North Coast Journal

PUBLISHER - JUNE 1996


Summer reading

by Judy Hodgson, Editor and Publisher


OK, admit it. Do you adjust your reading material in the summer to something, well, just a bit more lazy?

I honestly have tried to get started on A.S. Byatt's "Possessions" -- not because Time magazine called it one of the most significant books of the late 20th century, but because my middle daughter said, "Here, you should read this," and she's usually right about such things. Instead, I picked up and devoured an old Pat Conroy I found at the used-book store.

The reason I have been thinking about reading material is that one Journal reader called last month and -- in an agitated voice -- said, "Don't you read?"

He wasn't speaking about newspapers and magazines (yes, I read piles). He was talking about books. He was angry about my publishing a certain Ron Ross column and wanted me to drop everything immediately and read James Fallows' "Looking at the Sun."

(By the way, Fallows will present the Hadley Lecture at Humboldt State University this fall.)

Maybe by fall I'll get around to it. By then we will be knee-deep in serious topics -- schools, welfare reform and certainly politics. But this is summer. And we had summer in mind when we planned this edition of The Journal.

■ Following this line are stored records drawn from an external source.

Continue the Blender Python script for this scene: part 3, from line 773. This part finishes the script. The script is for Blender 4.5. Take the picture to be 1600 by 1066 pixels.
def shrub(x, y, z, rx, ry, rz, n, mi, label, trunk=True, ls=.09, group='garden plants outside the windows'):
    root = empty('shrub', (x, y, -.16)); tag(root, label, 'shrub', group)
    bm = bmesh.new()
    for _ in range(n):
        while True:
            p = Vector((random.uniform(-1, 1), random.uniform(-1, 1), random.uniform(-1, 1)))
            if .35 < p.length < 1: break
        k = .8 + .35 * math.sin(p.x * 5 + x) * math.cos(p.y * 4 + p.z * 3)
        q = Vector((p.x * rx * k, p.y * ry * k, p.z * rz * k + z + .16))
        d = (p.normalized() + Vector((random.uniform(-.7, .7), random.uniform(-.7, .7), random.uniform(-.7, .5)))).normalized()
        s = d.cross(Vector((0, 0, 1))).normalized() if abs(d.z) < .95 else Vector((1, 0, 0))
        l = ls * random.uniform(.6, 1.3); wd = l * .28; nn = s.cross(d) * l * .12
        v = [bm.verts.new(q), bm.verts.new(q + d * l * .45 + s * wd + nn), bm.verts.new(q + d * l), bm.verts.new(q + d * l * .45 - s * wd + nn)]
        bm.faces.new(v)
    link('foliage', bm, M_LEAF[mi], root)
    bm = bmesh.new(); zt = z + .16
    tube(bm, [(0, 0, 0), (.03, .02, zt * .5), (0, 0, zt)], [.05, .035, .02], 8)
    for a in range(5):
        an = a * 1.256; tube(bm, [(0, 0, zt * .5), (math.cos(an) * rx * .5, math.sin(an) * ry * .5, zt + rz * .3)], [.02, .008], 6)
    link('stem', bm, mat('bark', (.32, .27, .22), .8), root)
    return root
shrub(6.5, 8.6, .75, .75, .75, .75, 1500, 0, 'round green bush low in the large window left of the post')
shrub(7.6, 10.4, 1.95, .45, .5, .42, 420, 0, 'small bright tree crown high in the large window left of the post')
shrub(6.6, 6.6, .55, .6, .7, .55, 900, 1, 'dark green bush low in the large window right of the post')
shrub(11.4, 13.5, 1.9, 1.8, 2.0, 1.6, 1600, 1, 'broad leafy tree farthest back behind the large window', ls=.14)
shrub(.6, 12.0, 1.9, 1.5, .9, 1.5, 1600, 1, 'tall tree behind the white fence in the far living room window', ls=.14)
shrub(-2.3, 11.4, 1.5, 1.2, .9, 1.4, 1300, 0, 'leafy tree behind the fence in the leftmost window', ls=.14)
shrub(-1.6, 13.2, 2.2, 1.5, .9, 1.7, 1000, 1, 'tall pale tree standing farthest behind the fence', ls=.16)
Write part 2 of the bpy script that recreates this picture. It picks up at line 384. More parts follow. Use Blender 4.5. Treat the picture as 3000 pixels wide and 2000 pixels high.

On the cover is the zany, irreverent artist Duane Flatmo. He is without a doubt Humboldt County's public artist No. 1. We have others who certainly are more famous in the art community (Morris Graves, Mel Schuler), but none whose style is as recognizable by the man on the street.

Where did he come from? How did he get here? What are those two nostrils doing on one side of that face? Read all about it.

Summer on the North Coast is also a time of picnics, parades, rodeos -- and Shakespeare? As a matter of fact, yes. The calendar of cultural events for July, including a new summer program sponsored by HSU's CenterArts, was plump enough to warrant its own story, "A dose of summer culture" . [Not available online]

For those of you still in need of a hard news fix this month, there is always the expanded news briefs section.

Let me know what you are reading this summer. And let me know what you think I should be reading this fall.